Sarah Moran, de l’Université Johns Hopkins, qui fait partie des coauteurs de l’étude

Le Webb sera parfait pour mesurer la quantité de dioxyde de carbone, de méthane, d’eau et d’azote dans les atmosphères d’exoplanètes. Mais ce sera plus difficile pour l’oxygène et l’ozone, deux autres molécules associées à la vie, selon une étude publiée cet automne dans l’Astronomical Journal. « Nous avons utilisé le système planétaire L 98-59 comme cobaye pour voir combien de temps d’observation il faudrait au Webb pour détecter différentes molécules atmosphériques associées à la vie », explique Sarah Moran, de l’Université Johns Hopkins de Baltimore, aux États-Unis, qui fait partie des coauteurs de l’étude.

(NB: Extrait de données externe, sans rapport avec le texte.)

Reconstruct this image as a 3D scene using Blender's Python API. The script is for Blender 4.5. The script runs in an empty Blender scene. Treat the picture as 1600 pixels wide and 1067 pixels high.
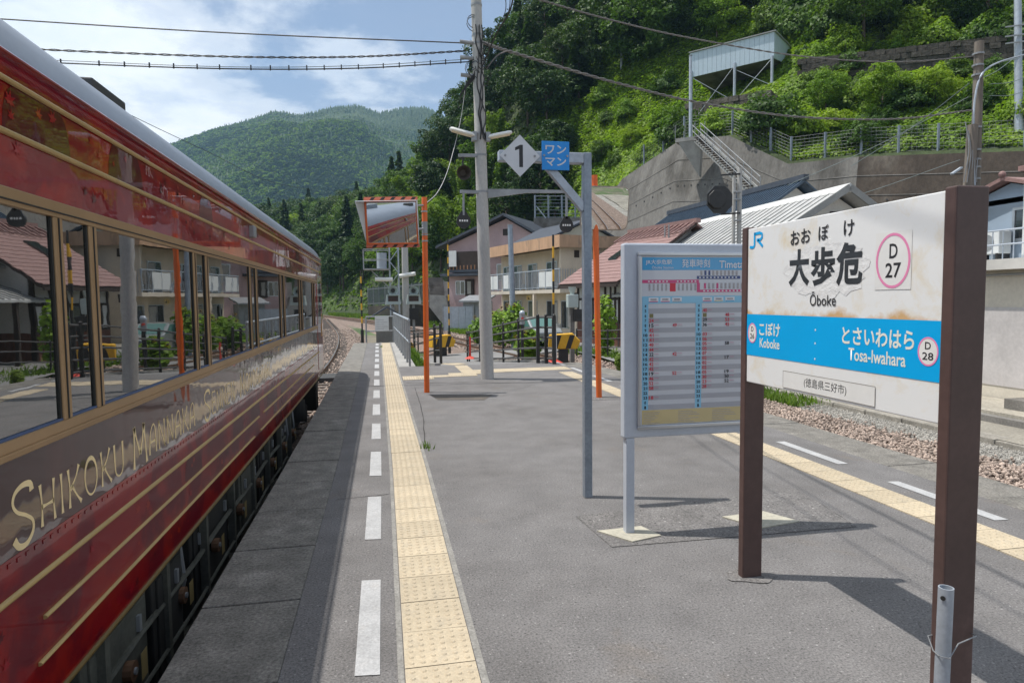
import bpy, math, random, time
import numpy as np
from mathutils import Vector, Matrix
random.seed(7); np.random.seed(7)
T0 = time.time()
S = bpy.context.scene
COL = S.collection
R = math.radians

# ---------------------------------------------------------------- camera
CAM_H, FPX = 1.53, 1015.0
YAW, PITCH, ROLL = R(11.196), R(3.699), 0.0105
cf = np.array([math.sin(YAW)*math.cos(PITCH), math.cos(YAW)*math.cos(PITCH), -math.sin(PITCH)])
cr = np.array([math.cos(YAW), -math.sin(YAW), 0.0]); cu = np.cross(cr, cf)
cc, cs = math.cos(ROLL), math.sin(ROLL)
cam = bpy.data.cameras.new('camera'); camo = bpy.data.objects.new('camera', cam); COL.objects.link(camo)
cam.sensor_width = 36; cam.lens = FPX/1600*36; cam.clip_start = 0.05; cam.clip_end = 9000
vx = cr*cc - cu*cs; vy = cr*cs + cu*cc
camo.matrix_world = Matrix(((vx[0], vy[0], -cf[0], 0), (vx[1], vy[1], -cf[1], 0), (vx[2], vy[2], -cf[2], CAM_H), (0, 0, 0, 1)))
cam.dof.use_dof = False
S.camera = camo
def at(px, py, d):
    """a survey point: photo pixel at depth d metres in front of the camera -> world"""
    dx, dy = px-800.0, py-533.5
    a = dx*cc - dy*cs; b = dx*cs + dy*cc
    q = cf + cr*(a/FPX) - cu*(b/FPX)
    return Vector((0, 0, CAM_H)) + Vector(q)*d
def gnd(px, py, z=0.0):
    q = at(px, py, 1.0) - Vector((0, 0, CAM_H))
    return Vector((0, 0, CAM_H)) + q*((z-CAM_H)/q.z)
def onx(px, py, x):
    q = at(px, py, 1.0) - Vector((0, 0, CAM_H)); return Vector((0, 0, CAM_H)) + q*(x/q.x)
def ony(px, py, y):
    q = at(px, py, 1.0) - Vector((0, 0, CAM_H)); return Vector((0, 0, CAM_H)) + q*(y/q.y)

# ---------------------------------------------------------------- light and sky
SUN_TO = Vector((-0.995, 0.315, 2.614)).normalized()
SUN_EL = math.asin(SUN_TO.z); SUN_AZ = math.atan2(SUN_TO.x, SUN_TO.y)
sl = bpy.data.lights.new('sun', 'SUN'); sl.energy = 4.9; sl.angle = R(0.53); sl.color = (1.0, 0.955, 0.89)
so = bpy.data.objects.new('sun', sl); COL.objects.link(so)
so.rotation_euler = (-SUN_TO).to_track_quat('-Z', 'Y').to_euler()
W = bpy.data.worlds.new('World'); S.world = W; W.use_nodes = True
nt = W.node_tree; nt.nodes.clear()
def N(nt, t, **kw):
    n = nt.nodes.new(t)
    for k, v in kw.items(): setattr(n, k, v)
    return n
def L(nt, a, b): nt.links.new(a, b)
wo = N(nt, 'ShaderNodeOutputWorld'); bg = N(nt, 'ShaderNodeBackground'); bg.inputs[1].default_value = 0.12
sky = N(nt, 'ShaderNodeTexSky', sky_type='NISHITA', sun_disc=False)
sky.sun_elevation = SUN_EL; sky.sun_rotation = SUN_AZ
sky.air_density = 1.0; sky.dust_density = 0.6; sky.ozone_density = 2.2; sky.altitude = 250
tc = N(nt, 'ShaderNodeTexCoord'); sx = N(nt, 'ShaderNodeSeparateXYZ'); L(nt, tc.outputs['Generated'], sx.inputs[0])
zz = N(nt, 'ShaderNodeMath', operation='ADD'); zz.inputs[1].default_value = 0.28; L(nt, sx.outputs[2], zz.inputs[0])
zm = N(nt, 'ShaderNodeMath', operation='MAXIMUM'); zm.inputs[1].default_value = 0.08; L(nt, zz.outputs[0], zm.inputs[0])
cx = N(nt, 'ShaderNodeMath', operation='DIVIDE'); cy = N(nt, 'ShaderNodeMath', operation='DIVIDE')
L(nt, sx.outputs[0], cx.inputs[0]); L(nt, zm.outputs[0], cx.inputs[1]); L(nt, sx.outputs[1], cy.inputs[0]); L(nt, zm.outputs[0], cy.inputs[1])
cb = N(nt, 'ShaderNodeCombineXYZ'); L(nt, cx.outputs[0], cb.inputs[0]); L(nt, cy.outputs[0], cb.inputs[1]); cb.inputs[2].default_value = 11.6
cbo = N(nt, 'ShaderNodeVectorMath', operation='ADD'); L(nt, cb.outputs[0], cbo.inputs[0]); cbo.inputs[1].default_value = (0.33, 0.0, 0.0)
def noise(nt, vec, scale, detail=4, rough=0.55, dist=0.0):
    n = N(nt, 'ShaderNodeTexNoise'); n.inputs['Scale'].default_value = scale; n.inputs['Detail'].default_value = detail
    n.inputs['Roughness'].default_value = rough; n.inputs['Distortion'].default_value = dist
    if vec is not None: L(nt, vec, n.inputs['Vector'])
    return n
def ramp(nt, fac, stops, interp='LINEAR'):
    r = N(nt, 'ShaderNodeValToRGB'); r.color_ramp.interpolation = interp
    e = r.color_ramp.elements
    while len(e) < len(stops): e.new(0.5)
    for i, (p, c) in enumerate(stops):
        e[i].position = p; e[i].color = (c, c, c, 1) if not isinstance(c, tuple) else (*c[:3], 1)
    if fac is not None: L(nt, fac, r.inputs[0])
    return r
def mixc(nt, fac, a, b, mode='MIX'):
    m = N(nt, 'ShaderNodeMix', data_type='RGBA', blend_type=mode)
    for sock, v in ((m.inputs[0], fac), (m.inputs[6], a), (m.inputs[7], b)):
        if isinstance(v, (int, float)): sock.default_value = v
        elif isinstance(v, tuple): sock.default_value = (*v[:3], 1)
        else: L(nt, v, sock)
    return m.outputs[2]
cn = noise(nt, cbo.outputs[0], 0.95, 9, 0.56, 0.25)
cm = ramp(nt, cn.outputs[0], [(0.455, 0.14), (0.505, 0.62), (0.57, 1.0)], 'EASE')
cd = noise(nt, cbo.outputs[0], 2.6, 6, 0.6, 0.2)
cdr = ramp(nt, cd.outputs[0], [(0.32, (8.0, 8.7, 9.4)), (0.6, (10.0, 10.2, 10.3))])
L(nt, mixc(nt, cm.outputs[0], sky.outputs[0], cdr.outputs[0]), bg.inputs[0]); L(nt, bg.outputs[0], wo.inputs[0])
S.view_settings.view_transform = 'Standard'; S.view_settings.look = 'None'
S.view_settings.exposure = 0.0; S.view_settings.gamma = 1.0; S.view_settings.use_curve_mapping = False
S.render.engine = 'CYCLES'
S.cycles.use_denoising = True
S.cycles.max_bounces = 8; S.cycles.transparent_max_bounces = 12
S.cycles.volume_bounces = 0

# ---------------------------------------------------------------- helpers
MATS = {}
def pm(name, col, rough=0.6, metal=0.0, var=0.18, vs=2.0, grain=0.0, gs=60.0, bump=0.0, bs=60.0, coat=0.0, spec=0.5,
       col2=None, c2s=1.0, c2lo=0.5, c2hi=0.65, col3=None, c3s=1.0, c3lo=0.6, c3hi=0.7, ior=None, rvar=0.0, stretch=(1, 1, 1), island=0.0, speck=0.0, ss=55.0):
    """one procedural material: base colour, broad tone variation, fine grain, optional second colour in patches, bump"""
    if name in MATS: return MATS[name]
    m = bpy.data.materials.new(name); m.use_nodes = True; t = m.node_tree; b = t.nodes['Principled BSDF']
    tcn = N(t, 'ShaderNodeTexCoord'); mp = N(t, 'ShaderNodeMapping'); mp.inputs['Scale'].default_value = stretch
    L(t, tcn.outputs['Object'], mp.inputs[0]); v = mp.outputs[0]
    c = (*col, 1)
    out = None
    def cur(): return out if out is not None else tuple(col)
    if col2 is not None:
        n2 = noise(t, v, c2s, 5, 0.6, 0.3); r2 = ramp(t, n2.outputs[0], [(c2lo, 0.0), (c2hi, 1.0)])
        out = mixc(t, r2.outputs[0], cur(), tuple(col2))
    if col3 is not None:
        n3 = noise(t, v, c3s, 6, 0.65, 0.6); r3 = ramp(t, n3.outputs[0], [(c3lo, 0.0), (c3hi, 1.0)])
        out = mixc(t, r3.outputs[0], cur(), tuple(col3))
    if var > 0:
        n1 = noise(t, v, vs, 6, 0.6); r1 = ramp(t, n1.outputs[0], [(0.3, 1-var), (0.7, 1+var)])
        # values above one are fine in a ramp colour
        out = mixc(t, 1.0, cur(), r1.outputs[0], 'MULTIPLY')
    if grain > 0:
        ng = noise(t, v, gs, 3, 0.7); rg = ramp(t, ng.outputs[0], [(0.3, 1-grain), (0.7, 1+grain)])
        out = mixc(t, 1.0, cur(), rg.outputs[0], 'MULTIPLY')
    if speck > 0:
        nk = noise(t, v, ss, 1.5, 0.5); rk = ramp(t, nk.outputs[0], [(0.28, 1-speck), (0.36, 1.0), (0.66, 1.0), (0.74, 1+speck*1.6)])
        out = mixc(t, 1.0, cur(), rk.outputs[0], 'MULTIPLY')
    if island > 0:
        gi = N(t, 'ShaderNodeNewGeometry'); oi = N(t, 'ShaderNodeObjectInfo')
        ad = N(t, 'ShaderNodeMath', operation='ADD'); L(t, gi.outputs['Random Per Island'], ad.inputs[0]); L(t, oi.outputs['Random'], ad.inputs[1])
        fr = N(t, 'ShaderNodeMath', operation='FRACT'); L(t, ad.outputs[0], fr.inputs[0])
        ri = ramp(t, fr.outputs[0], [(0.0, 1-island), (1.0, 1+island)])
        out = mixc(t, 1.0, cur(), ri.outputs[0], 'MULTIPLY')
    if out is not None: L(t, out, b.inputs['Base Color'])
    else: b.inputs['Base Color'].default_value = c
    b.inputs['Roughness'].default_value = rough; b.inputs['Metallic'].default_value = metal
    b.inputs['Specular IOR Level'].default_value = spec
    if rvar > 0:
        nr = noise(t, v, vs*2, 4); rr = ramp(t, nr.outputs[0], [(0.3, max(0, rough-rvar)), (0.7, min(1, rough+rvar))]); L(t, rr.outputs[0], b.inputs['Roughness'])
    if ior: b.inputs['IOR'].default_value = ior
    if coat: b.inputs['Coat Weight'].default_value = coat; b.inputs['Coat Roughness'].default_value = 0.03
    if bump > 0:
        nb = noise(t, v, bs, 4, 0.65); bn = N(t, 'ShaderNodeBump'); bn.inputs['Strength'].default_value = 1.0; bn.inputs['Distance'].default_value = bump
        L(t, nb.outputs[0], bn.inputs['Height']); L(t, bn.outputs[0], b.inputs['Normal'])
    MATS[name] = m; return m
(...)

« Pour l’eau, le CO2 et le méthane, c’est assez facile, mais pour l’ozone et l’oxygène, ça prendrait des dizaines d’heures, indique Sarah Moran. C’est peu probable qu’une équipe ait accès au Webb pendant aussi longtemps pour une seule cible. D’autant plus qu’il y a des manières théoriques de produire ces gaz de manière abiotique, donc sans présence de vie extraterrestre. » L 98-59 est un système solaire comportant quatre planètes de taille terrestre, situé à 34 années-lumière.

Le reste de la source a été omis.